Begin with the first line and repeat exactly through the line containing "for j in js: put_tile(j, k, rib=(j"; leave every image out.

Supplied information →
-- START --

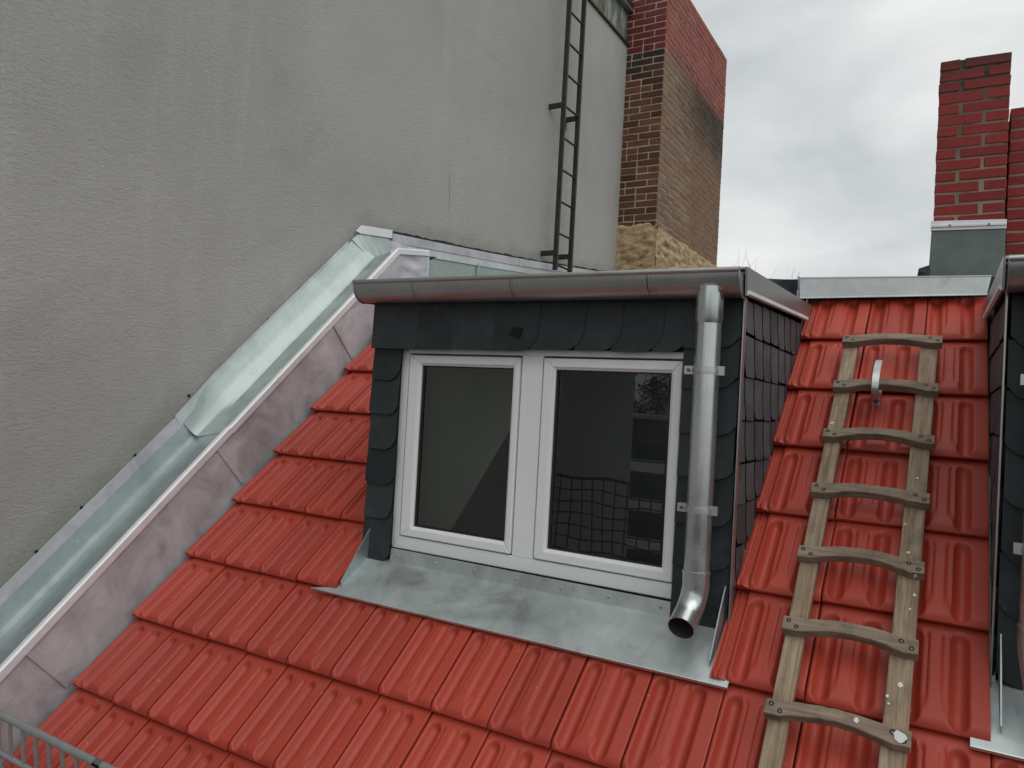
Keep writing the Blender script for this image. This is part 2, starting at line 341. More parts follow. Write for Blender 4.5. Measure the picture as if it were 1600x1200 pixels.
def put_tile(j, k, rib=False):
    o = bpy.data.objects.new('roof_tile', ME_TR if rib else ME_T); col.objects.link(o); o.parent = roof
    v = (.527+.1575*k)*HP
    o.location = RP(-2.9505+TW*j+random.uniform(-.0008, .0008), v+random.uniform(-.0025, .0025), random.uniform(-.001, .002))
    o.rotation_euler = (TH-.108+random.uniform(-.004, .004), random.uniform(-.006, .006), random.uniform(-.004, .004))
for k in range(-5, 6):
    if k < 0: js = list(range(0, 26))
    else: js = [0, 1, 2, 3, 11, 12, 13]
    for j in js: put_tile(j, k, rib=(j == 0 or (k >= 0 and j == 11)))

# ridge flashing, its left end stop and the black bitumen edge beside it
o = MB()
o.slab([(-.618, 3.655, .545), (.118, 3.655, .545), (.130, 3.655, .615), (-.622, 3.655, .632)], (0, .004, 0))
o.slab([(-.622, 3.652, .632), (.130, 3.652, .615), (.130, 3.95, .66), (-.622, 3.95, .675)], (0, 0, .004))
o.slab([(-.618, 3.653, .545), (.118, 3.653, .545), (.118, 3.640, .538), (-.618, 3.640, .538)], (0, 0, -.003))
o.build('ridge_flashing', M['zinc_bright'], roof)
MB().slab([(-.629, 3.645, .47), (-.622, 3.645, .47), (-.622, 3.645, .640), (-.629, 3.645, .640)], (0, .25, 0)).build('end_stop', M['zinc'], roof)
MB().grid(lambda s, t: (-2.05+s*1.425, 3.66-.012*math.sin(s*40+t*5)-.02*t, .40+.228*t+.006*math.sin(s*23)), 60, 6).build('bitumen_upstand', M['bitumen'], roof, smooth='full')
# zinc soaker strip between the tiles and the dormer cheek
for x0, x1 in ((D1+.002, D1+.042), (E0-.03, E0-.002)):
    MB().slab([RP(x0, 1.15, -.062), RP(x1, 1.15, -.062), RP(x1, 3.05, -.062), RP(x0, 3.05, -.062)], N_DIR*.003).build('soaker', M['zinc'], roof)
sk = MB()
for k in range(6):
    v0 = (.527+.1575*k)*HP+.03
    if v0 < 1.40: v0 = 1.40
    v1 = (.527+.1575*(k+1))*HP+.06
    sk.slab([RP(D1+.0008, v0, -.06), RP(D1+.0008, v1, -.06), RP(D1+.0008, v1, .0), RP(D1+.0008, v0+.02, .022 if k < 3 else .0)], (.002, 0, 0))
sk.build('step_flashing', M['zinc'], roof)

# ------------------------------------------------------------------ flat roof behind the ridge
def fz(y): return .62 + .085*(y-3.7)
HX0, HX1, HY0, HY1 = -1.85, .4, 4.0, 5.4          # added roof opening, out of view, letting daylight onto the attic lining
fl = MB()
for x0, x1, y0, y1 in ((-3.34, 6, 3.7, HY0), (-3.34, 6, HY1, 12), (-3.34, HX0, HY0, HY1), (HX1, 6, HY0, HY1)):
    fl.slab([(x0, y0, fz(y0)), (x1, y0, fz(y0)), (x1, y1, fz(y1)), (x0, y1, fz(y1))], (0, 0, -.12))
tag(fl.build('flat_roof', M['bitumen']), kind='structure')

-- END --

Solution to this problem →
Keep writing the Blender script for this image. This is part 2, starting at line 341. More parts follow. Write for Blender 4.5. Measure the picture as if it were 1600x1200 pixels.
def put_tile(j, k, rib=False):
    o = bpy.data.objects.new('roof_tile', ME_TR if rib else ME_T); col.objects.link(o); o.parent = roof
    v = (.527+.1575*k)*HP
    o.location = RP(-2.9505+TW*j+random.uniform(-.0008, .0008), v+random.uniform(-.0025, .0025), random.uniform(-.001, .002))
    o.rotation_euler = (TH-.108+random.uniform(-.004, .004), random.uniform(-.006, .006), random.uniform(-.004, .004))
for k in range(-5, 6):
    if k < 0: js = list(range(0, 26))
    else: js = [0, 1, 2, 3, 11, 12, 13]
    for j in js: put_tile(j, k, rib=(j == 0 or (k >= 0 and j == 11)))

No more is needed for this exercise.